#### EXERCISE INPUT:
** START **
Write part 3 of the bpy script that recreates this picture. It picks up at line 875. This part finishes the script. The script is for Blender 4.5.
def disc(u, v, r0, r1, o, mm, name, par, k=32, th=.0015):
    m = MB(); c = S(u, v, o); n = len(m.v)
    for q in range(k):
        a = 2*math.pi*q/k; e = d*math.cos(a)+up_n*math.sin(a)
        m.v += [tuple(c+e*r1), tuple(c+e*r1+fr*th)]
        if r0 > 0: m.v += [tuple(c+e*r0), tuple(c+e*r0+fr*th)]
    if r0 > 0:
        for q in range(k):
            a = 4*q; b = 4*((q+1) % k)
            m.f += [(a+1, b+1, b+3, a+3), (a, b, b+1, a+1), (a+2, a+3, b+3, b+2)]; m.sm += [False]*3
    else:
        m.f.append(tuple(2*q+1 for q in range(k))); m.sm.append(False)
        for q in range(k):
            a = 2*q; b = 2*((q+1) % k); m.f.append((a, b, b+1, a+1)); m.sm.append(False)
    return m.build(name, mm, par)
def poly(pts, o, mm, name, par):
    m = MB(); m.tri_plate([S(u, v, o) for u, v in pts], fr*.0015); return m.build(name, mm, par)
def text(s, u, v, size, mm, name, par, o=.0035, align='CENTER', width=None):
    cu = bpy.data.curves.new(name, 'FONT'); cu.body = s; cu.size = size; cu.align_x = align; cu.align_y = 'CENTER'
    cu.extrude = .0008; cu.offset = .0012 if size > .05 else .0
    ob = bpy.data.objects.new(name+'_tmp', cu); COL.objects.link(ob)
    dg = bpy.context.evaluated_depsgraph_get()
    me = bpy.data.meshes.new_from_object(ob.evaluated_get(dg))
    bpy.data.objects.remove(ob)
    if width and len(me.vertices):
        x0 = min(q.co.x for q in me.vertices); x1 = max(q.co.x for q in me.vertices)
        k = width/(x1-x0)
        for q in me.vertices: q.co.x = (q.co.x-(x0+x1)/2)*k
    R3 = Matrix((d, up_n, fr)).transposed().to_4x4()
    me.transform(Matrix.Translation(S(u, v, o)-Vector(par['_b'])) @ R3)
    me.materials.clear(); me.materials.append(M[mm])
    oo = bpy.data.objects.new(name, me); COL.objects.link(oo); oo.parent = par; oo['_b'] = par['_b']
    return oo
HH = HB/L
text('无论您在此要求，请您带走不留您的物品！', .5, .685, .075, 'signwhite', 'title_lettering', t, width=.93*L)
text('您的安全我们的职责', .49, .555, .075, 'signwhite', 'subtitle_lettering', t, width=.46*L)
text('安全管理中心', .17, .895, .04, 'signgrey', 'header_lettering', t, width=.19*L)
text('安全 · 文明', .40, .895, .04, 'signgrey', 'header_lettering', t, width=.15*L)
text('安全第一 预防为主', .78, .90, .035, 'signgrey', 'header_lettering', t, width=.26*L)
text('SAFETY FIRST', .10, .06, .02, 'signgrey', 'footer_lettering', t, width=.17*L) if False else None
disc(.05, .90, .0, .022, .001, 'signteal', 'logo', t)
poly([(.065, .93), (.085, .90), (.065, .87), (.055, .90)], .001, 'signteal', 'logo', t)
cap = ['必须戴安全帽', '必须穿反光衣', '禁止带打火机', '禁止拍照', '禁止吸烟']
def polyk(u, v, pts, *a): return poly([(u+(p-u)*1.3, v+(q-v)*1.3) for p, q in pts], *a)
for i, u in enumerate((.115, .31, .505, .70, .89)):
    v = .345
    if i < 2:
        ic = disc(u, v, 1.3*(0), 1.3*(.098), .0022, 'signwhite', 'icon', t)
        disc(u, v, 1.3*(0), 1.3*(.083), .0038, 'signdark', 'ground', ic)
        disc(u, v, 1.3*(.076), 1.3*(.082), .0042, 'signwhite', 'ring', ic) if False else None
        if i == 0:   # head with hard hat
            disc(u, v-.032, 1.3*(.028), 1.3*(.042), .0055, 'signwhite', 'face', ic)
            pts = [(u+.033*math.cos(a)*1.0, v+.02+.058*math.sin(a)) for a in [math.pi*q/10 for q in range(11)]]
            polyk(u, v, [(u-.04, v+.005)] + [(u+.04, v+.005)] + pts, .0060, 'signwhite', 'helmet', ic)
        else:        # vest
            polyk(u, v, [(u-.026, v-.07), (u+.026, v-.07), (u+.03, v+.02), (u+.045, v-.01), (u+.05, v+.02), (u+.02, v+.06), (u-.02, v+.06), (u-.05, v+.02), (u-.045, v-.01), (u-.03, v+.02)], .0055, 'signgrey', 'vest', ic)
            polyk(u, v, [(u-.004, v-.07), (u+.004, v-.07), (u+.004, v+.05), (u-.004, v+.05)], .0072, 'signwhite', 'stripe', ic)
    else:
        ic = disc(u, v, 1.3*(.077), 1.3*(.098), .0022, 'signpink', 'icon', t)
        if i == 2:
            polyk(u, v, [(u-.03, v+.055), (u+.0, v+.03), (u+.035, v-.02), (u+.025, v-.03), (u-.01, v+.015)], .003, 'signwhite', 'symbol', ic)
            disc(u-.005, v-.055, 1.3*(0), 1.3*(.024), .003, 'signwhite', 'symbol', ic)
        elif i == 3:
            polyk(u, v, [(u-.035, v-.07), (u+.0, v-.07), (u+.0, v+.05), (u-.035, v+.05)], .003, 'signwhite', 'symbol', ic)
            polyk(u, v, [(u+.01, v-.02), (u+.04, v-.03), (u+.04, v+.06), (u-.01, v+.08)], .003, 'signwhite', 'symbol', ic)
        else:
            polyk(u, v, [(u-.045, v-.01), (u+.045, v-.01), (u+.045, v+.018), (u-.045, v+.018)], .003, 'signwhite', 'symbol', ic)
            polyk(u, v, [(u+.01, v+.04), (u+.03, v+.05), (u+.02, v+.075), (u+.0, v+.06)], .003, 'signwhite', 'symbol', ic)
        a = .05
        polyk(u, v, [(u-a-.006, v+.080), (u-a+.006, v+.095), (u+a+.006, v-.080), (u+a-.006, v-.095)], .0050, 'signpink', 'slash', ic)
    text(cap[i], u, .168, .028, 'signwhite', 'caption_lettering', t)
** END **
** START **
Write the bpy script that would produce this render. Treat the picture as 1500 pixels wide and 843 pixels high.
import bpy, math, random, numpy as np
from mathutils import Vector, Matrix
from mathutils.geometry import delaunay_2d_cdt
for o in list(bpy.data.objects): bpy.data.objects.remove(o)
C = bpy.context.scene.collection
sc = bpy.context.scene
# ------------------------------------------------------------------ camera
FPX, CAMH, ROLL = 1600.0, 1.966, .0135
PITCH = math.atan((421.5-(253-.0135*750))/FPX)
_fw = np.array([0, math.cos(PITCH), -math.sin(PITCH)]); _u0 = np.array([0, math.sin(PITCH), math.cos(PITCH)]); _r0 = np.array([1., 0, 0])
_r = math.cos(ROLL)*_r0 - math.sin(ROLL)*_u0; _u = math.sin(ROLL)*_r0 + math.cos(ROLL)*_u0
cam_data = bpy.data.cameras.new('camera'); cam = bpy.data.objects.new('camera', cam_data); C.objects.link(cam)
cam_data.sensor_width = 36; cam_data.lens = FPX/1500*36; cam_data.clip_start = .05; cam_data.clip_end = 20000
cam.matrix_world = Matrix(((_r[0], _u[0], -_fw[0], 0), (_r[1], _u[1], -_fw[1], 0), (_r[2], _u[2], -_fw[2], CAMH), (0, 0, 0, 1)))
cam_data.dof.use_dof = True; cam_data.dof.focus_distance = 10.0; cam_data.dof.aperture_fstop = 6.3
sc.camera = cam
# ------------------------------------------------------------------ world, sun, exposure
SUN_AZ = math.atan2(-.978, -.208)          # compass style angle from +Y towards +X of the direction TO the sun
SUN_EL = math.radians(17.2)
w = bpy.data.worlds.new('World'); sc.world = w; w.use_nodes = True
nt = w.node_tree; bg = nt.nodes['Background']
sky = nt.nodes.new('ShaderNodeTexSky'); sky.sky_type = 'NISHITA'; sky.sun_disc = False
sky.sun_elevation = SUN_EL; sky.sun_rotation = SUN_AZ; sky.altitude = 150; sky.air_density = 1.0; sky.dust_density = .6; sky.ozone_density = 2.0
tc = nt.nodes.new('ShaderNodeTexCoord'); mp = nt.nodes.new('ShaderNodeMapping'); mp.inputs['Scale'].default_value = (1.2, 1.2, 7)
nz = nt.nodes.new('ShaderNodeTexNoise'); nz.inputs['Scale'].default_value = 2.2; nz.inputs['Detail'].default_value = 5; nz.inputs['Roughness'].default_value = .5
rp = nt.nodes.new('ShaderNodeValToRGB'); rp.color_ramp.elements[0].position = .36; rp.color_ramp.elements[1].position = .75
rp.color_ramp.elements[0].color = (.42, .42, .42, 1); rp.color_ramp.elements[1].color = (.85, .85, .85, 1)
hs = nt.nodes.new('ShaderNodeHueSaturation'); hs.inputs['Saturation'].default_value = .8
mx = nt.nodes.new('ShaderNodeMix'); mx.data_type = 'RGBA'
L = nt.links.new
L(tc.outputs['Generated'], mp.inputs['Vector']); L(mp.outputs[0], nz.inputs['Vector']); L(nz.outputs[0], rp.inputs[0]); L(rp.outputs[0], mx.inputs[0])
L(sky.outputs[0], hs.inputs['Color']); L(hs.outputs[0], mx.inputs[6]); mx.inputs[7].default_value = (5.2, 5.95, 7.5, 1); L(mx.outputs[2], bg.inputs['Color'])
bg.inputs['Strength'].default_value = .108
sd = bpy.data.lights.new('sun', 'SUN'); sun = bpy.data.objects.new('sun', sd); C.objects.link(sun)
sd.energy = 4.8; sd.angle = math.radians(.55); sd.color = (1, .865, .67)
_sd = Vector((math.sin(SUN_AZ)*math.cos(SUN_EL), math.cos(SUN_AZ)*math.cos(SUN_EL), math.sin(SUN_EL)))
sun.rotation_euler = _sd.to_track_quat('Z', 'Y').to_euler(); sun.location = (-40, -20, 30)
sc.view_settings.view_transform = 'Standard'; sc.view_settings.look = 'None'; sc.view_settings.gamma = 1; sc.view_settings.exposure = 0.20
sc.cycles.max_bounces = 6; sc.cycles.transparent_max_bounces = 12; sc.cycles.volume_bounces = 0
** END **
#### SHORT TASK:
Go through the listing above and list every line that has the word "picture".

#### TASK SOLUTION:
Write part 3 of the bpy script that recreates this picture. It picks up at line 875. This part finishes the script. The script is for Blender 4.5.
Write the bpy script that would produce this render. Treat the picture as 1500 pixels wide and 843 pixels high.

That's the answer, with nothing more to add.